Will The Government Shred Your Contract After a Hack?


OPM and DHS, in a first, halted work with a background investigator after it disclosed a breach.

Contractors are concerned they might lose government business for coming forward about suspected internal data breaches, after the unprecedented decision by two departments to halt contracts with a hacked background investigation firm.

It is believed the personal information of Department of Homeland Security employees likely was compromised when a suspected nation state penetrated a USIS corporate network. USIS conducts personnel investigations on behalf of many agencies, including the Office of Personnel Management. DHS and OPM temporarily ceased some jobs with USIS after the incident.

OPM did not pause work as a punishment, but rather as a way to protect federal employees until more details about the intrusion are known, agency officials told Nextgov on Friday. But officials said they do not host information with USIS on the same system DHS uses. 

DHS has issued stop work orders to temporarily halt activities that involve personal information, until the department can assess the full scope of the potential intrusion and repairs, Homeland Security officials told Nextgov.

Some lawmakers are calling for DHS to reassess contracts with other vendors.

Rep. Bennie Thompson, D-Miss., ranking Democrat on the House Committee on Homeland Security, in a statement, called on DHS "to evaluate its relationships with its contractors that hold sensitive data and ensure those companies have proper protections to mitigate an attack.”

Today, contractors are not required to disclose all data compromises on their own systems to agency customers. Reporting typically is only necessary for breaches of classified information or Pentagon technical data and other so-called unclassified controlled technical information.

The contractor industry is watching the USIS situation for signs of new breach penalties.

"I believe contractors should be paying close attention to this case, particularly how quickly the contractor and government are able to work collaboratively to get back to meeting the mission need," said Roger Jordan, vice president of government relations at the Professional Services Council.

It is inevitable that, despite the best efforts of vendors and the government, breaches will occur, he added.

So it’s important for the government and the affected company to collaborate on sharing information and “take mitigating steps quickly to ensure they can return the focus to the mission needs being served under the contract," Jordan said. 

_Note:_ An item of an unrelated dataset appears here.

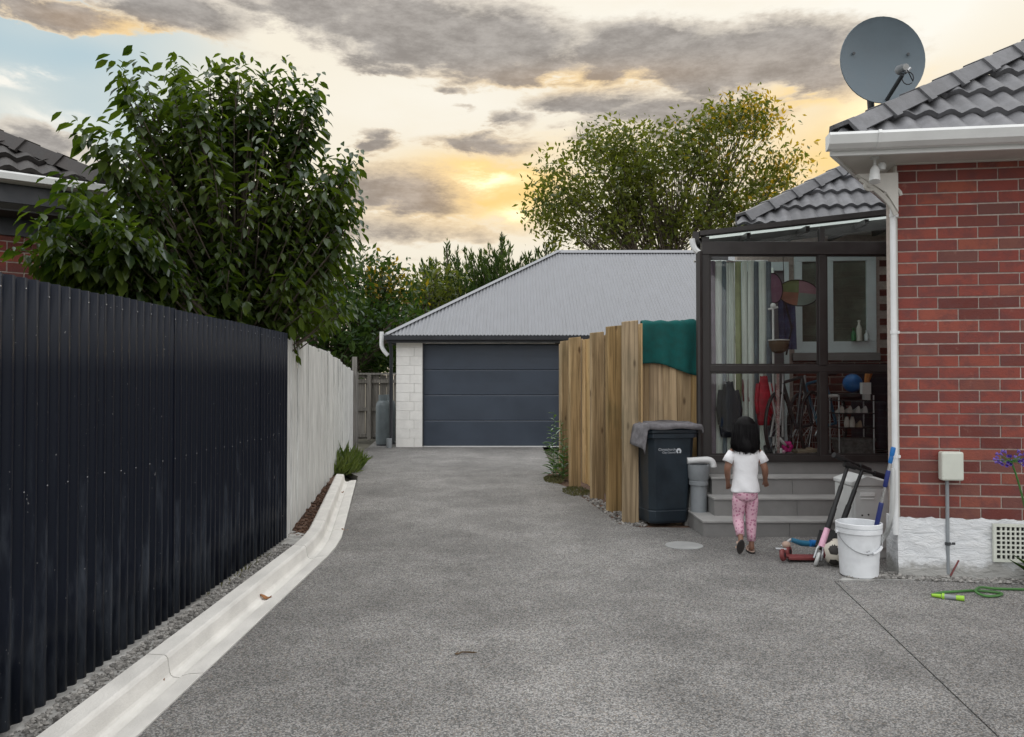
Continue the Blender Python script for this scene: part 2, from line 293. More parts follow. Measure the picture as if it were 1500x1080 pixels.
M = dict(
 asphalt=asphalt_mat('exposed_aggregate'), ground=mat('soil_ground', (.10, .095, .07), .95, var=.4, scale=3),
 kerb=mat('kerb_concrete', (.66, .645, .61), .8, var=.10, scale=5, bump=.002, bscale=90, stretch=(1, .6, 1)),
 metal_fence=fence_metal_mat('navy_steel'), screw=mat('zinc_screw', (.3, .3, .31), .35, .9, var=.05),
 pale=mat('weathered_grey_board', (.56, .565, .55), .85, var=.24, scale=3.2, bump=.002, bscale=20, stretch=(9, 9, .9), orand=.07),
 greyboard=mat('old_grey_timber', (.20, .19, .175), .85, var=.3, scale=3, stretch=(9, 9, .8), orand=.2),
 timber=wood_mat('treated_pine', (.40, .265, .13), (.62, .44, .235), green=.2), sleeper=wood_mat('treated_pine_post', (.34, .24, .125), (.54, .39, .215), green=.38),
 brick=brick_mat('clay_brick'), mortar=mat('mortar', (.42, .36, .32), .9, var=.15, scale=30, bump=.002), brickwall=plain_brick_mat('plain_brickwork'),
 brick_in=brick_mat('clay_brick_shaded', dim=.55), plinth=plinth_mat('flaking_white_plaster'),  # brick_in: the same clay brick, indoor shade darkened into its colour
 tile=mat('charcoal_tile', (.145, .146, .155), .55, var=.25, scale=9, bump=.002, bscale=80, orand=.18), deck=mat('roof_underlay', (.03, .03, .03), .9),
 old_tile=mat('dark_brown_tile', (.045, .040, .038), .7, var=.3, scale=9, bump=.002, orand=.2),
 white=mat('white_paint', (.72, .73, .72), .45, var=.05, scale=4), cream=mat('cream_plastic', (.60, .62, .55), .5, var=.05),
 offwhite=mat('grey_white_plastic', (.55, .56, .55), .5, var=.06), soffit=mat('soffit_paint', (.52, .50, .46), .6, var=.08),
 gwall=mat('white_blockwork', (.80, .79, .76), .8, var=.05, scale=7, bump=.002, orand=.015), gjoint=mat('block_joint', (.80, .79, .76), .9),
 gdoor=mat('slate_steel_door', (.040, .054, .078), .42, var=.10, scale=2), groof=mat('grey_zinc_roof', (.235, .242, .258), .5, var=.08, scale=2, stretch=(6, 1, 1)),
 gtrim=mat('charcoal_trim', (.030, .033, .040), .45, var=.1), frame=mat('bronze_aluminium', (.030, .026, .025), .42, var=.12), 
 glass=glass_mat('window_glass'), poly=poly_mat('polycarbonate_sheet'),
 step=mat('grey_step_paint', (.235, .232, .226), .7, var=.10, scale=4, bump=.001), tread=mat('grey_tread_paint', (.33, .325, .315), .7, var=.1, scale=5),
 bin=mat('dark_bin_plastic', (.016, .026, .036), .38, var=.25, scale=4, bump=.0006, bscale=200), black=mat('black_rubber', (.012, .012, .013), .55),
 mattop=mat('grey_fleece', (.165, .158, .168), .95, var=.3, scale=14, bump=.004, bscale=120), print=mat('white_print', (.62, .66, .70), .6, var=.02),
 towel=mat('teal_terry', (.006, .098, .090), .95, var=.2, scale=10, bump=.004, bscale=220),
 pipe=mat('grey_pvc', (.24, .26, .275), .45, var=.08), pipewhite=mat('white_pvc', (.70, .71, .71), .4, var=.05), conc=mat('rough_concrete', (.34, .335, .32), .9, var=.3, scale=12, bump=.006, bscale=30),
 dish=mat('blue_grey_dish', (.115, .15, .175), .5, var=.06), steel=mat('dull_steel', (.42, .43, .44), .35, .8, var=.1), lead=mat('dark_grey_metal', (.06, .065, .07), .45, .4),
 bucket=mat('white_bucket', (.72, .74, .76), .42, var=.10), bluegrip=mat('navy_grip', (.012, .022, .13), .5), alu=mat('silver_pole', (.7, .7, .7), .25, .9, var=.04),
 skin=mat('brown_skin', (.23, .115, .075), .5, var=.06), hair=mat('black_hair', (.003, .0025, .003), .55, spec=.14, var=.3, scale=20, stretch=(6, 6, .5)),
 shirt=mat('white_cotton', (.80, .80, .82), .9, var=.03, bump=.006, bscale=12), legging=pattern_mat('pink_printed_leggings', (.42, .17, .26), (.62, .38, .46), 42, .30, .42),
 sandal=mat('tan_sandal', (.42, .30, .24), .7), sole=mat('dark_sole', (.035, .03, .028), .8),
 pink=mat('pink_plastic', (.75, .42, .55), .4), hotpink=mat('magenta_plastic', (.65, .02, .24), .45), red=mat('red_nylon', (.42, .012, .03), .6, var=.3, scale=8, bump=.006, bscale=14),
 redplastic=mat('dull_red_plastic', (.17, .035, .035), .5), blue=mat('blue_plastic', (.01, .14, .42), .45), tealblue=mat('teal_blue_metal', (.03, .16, .27), .4),
 ballwhite=mat('scuffed_white_ball', (.60, .56, .48), .6), ballblack=mat('dark_ball_panel', (.03, .025, .022), .6), maroon=mat('maroon_panel', (.12, .015, .02), .6),
 hose=mat('green_hose', (.045, .15, .03), .45, var=.2), lime=mat('lime_plastic', (.28, .52, .04), .4), gasgrey=mat('gas_bottle_paint', (.12, .145, .155), .45, var=.1),
 dirt=mat('red_brown_soil', (.10, .055, .035), .95, var=.5, scale=14, bump=.01, bscale=30), stone=mat('gravel_stone', (.25, .24, .225), .85, var=.2, orand=.5, island=True),
 bark=mat('bark', (.10, .08, .06), .9, var=.35, scale=6, bump=.01, stretch=(3, 3, .6)), twig=mat('brown_twig', (.11, .075, .045), .9),
 dryleaf=mat('dry_leaf', (.27, .12, .045), .8, var=.3, scale=20), lid=mat('grey_lid', (.29, .295, .29), .7),
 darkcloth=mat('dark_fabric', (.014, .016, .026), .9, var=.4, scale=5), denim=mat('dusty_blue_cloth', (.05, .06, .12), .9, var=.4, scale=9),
 cur_a=mat('pale_green_curtain', (.74, .80, .74), .9, var=.12, stretch=(8, 8, .4)), cur_b=mat('slate_curtain', (.15, .19, .22), .9, var=.2), cur_c=mat('olive_curtain', (.34, .37, .20), .9), cur_d=mat('mauve_curtain', (.22, .17, .22), .9),
 room=mat('interior_paint', (.16, .15, .16), .8), winframe=mat('pale_blue_window_paint', (.70, .80, .82), .5, var=.04), innerglass=mat('obscured_pane', (.16, .19, .15), .2, var=.3, scale=3),
 rack=mat('black_rack', (.02, .02, .022), .5), shoe=mat('pale_shoe', (.50, .48, .44), .7), tanshoe=mat('tan_shoe', (.30, .24, .17), .8), wing=mat('mauve_gauze', (.20, .10, .15), .8), 
 wingG=mat('olive_gauze', (.14, .17, .07), .8), wingO=mat('orange_gauze', (.26, .12, .08), .8), wingP=mat('rose_gauze', (.28, .16, .19), .8), wingS=mat('sage_gauze', (.20, .25, .22), .8),
 greenb=mat('green_bottle', (.02, .16, .05), .25), basket=mat('grey_basket', (.11, .115, .11), .9, var=.4, scale=20), orange=mat('orange_plastic', (.55, .20, .04), .5),
 petal=mat('violet_petal', (.16, .09, .42), .6, orand=.2), gatewood=mat('grey_brown_gate', (.145, .135, .12), .85, var=.3, scale=3, stretch=(9, 9, .7), orand=.15))
L = dict(
 big=leaf_mat('broad_leaf', (.018, .040, .009), (.090, .125, .022), .5, .022), wal=leaf_mat('walnut_leaf', (.045, .062, .016), (.14, .155, .035), .42, .015),
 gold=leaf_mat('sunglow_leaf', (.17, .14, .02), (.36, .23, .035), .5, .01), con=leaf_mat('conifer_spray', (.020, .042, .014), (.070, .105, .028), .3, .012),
 dark=leaf_mat('dark_leaf', (.018, .042, .014), (.06, .095, .025), .4, .012), weed=leaf_mat('weed_leaf', (.05, .11, .03), (.13, .22, .06), .35, .06),
 grass=leaf_mat('grass_blade', (.07, .12, .03), (.19, .23, .08), .35, .05), moss=leaf_mat('dry_moss', (.08, .085, .04), (.16, .15, .08), .2, .02))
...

Information technology contractors say they long have worried about losing business after a hack, despite following security protocols.

"There is always a concern that the government will take steps against a company when they have made an effort to comply with contractual requirements and those compliance efforts fail," said Trey Hodgkins, public sector senior vice president at the Information Technology Alliance for Public Sector.

New regulations dictate the government have physical access to machines and networks hit by attackers, in some circumstances. It can be a challenge "letting the government take control" of systems "where you may have multiple clients' information," Hodgkins said. "In many instances, these are global networks." 

USIS said in a statement Wednesday its own staff recently discovered the intrusion. "We immediately informed federal law enforcement, the Office of Personnel Management and other relevant federal agencies," company officials said.

USIS is working with OPM and DHS to shore up network protections and quickly resolve the problems, they added. USIS officials said they "look forward to resuming service on all our contracts with them as soon as possible." 

OPM is maintaining a separate contract with the company for support services, agency officials said Friday. Only work that involved sharing investigative information is on hold. The agency wants to make sure safeguards are in place and that the problem is contained before resuming that business relationship.

"Out of an abundance of caution, we are temporarily ceasing field investigative work with USIS," OPM Communications Director Jackie Koszczuk said in a statement. "To date, we have not been notified of any loss of personally identifiable information for OPM managed investigations."

OPM itself suffered a breach in March. Its customers -- other federal agencies – still rely on the agency’s systems. The hackers, believed to be from China, apparently wanted files on staff who have applied for top-secret security clearances. Federal officials say there is no proof yet personal data was exposed. 

USIS conducted checks on ex-National Security Agency contractor Edward Snowden and Navy Yard shooter Aaron Alexis.

Separate from the hacking incident, the company is being sued for allegedly filing incomplete investigations to drive up profits.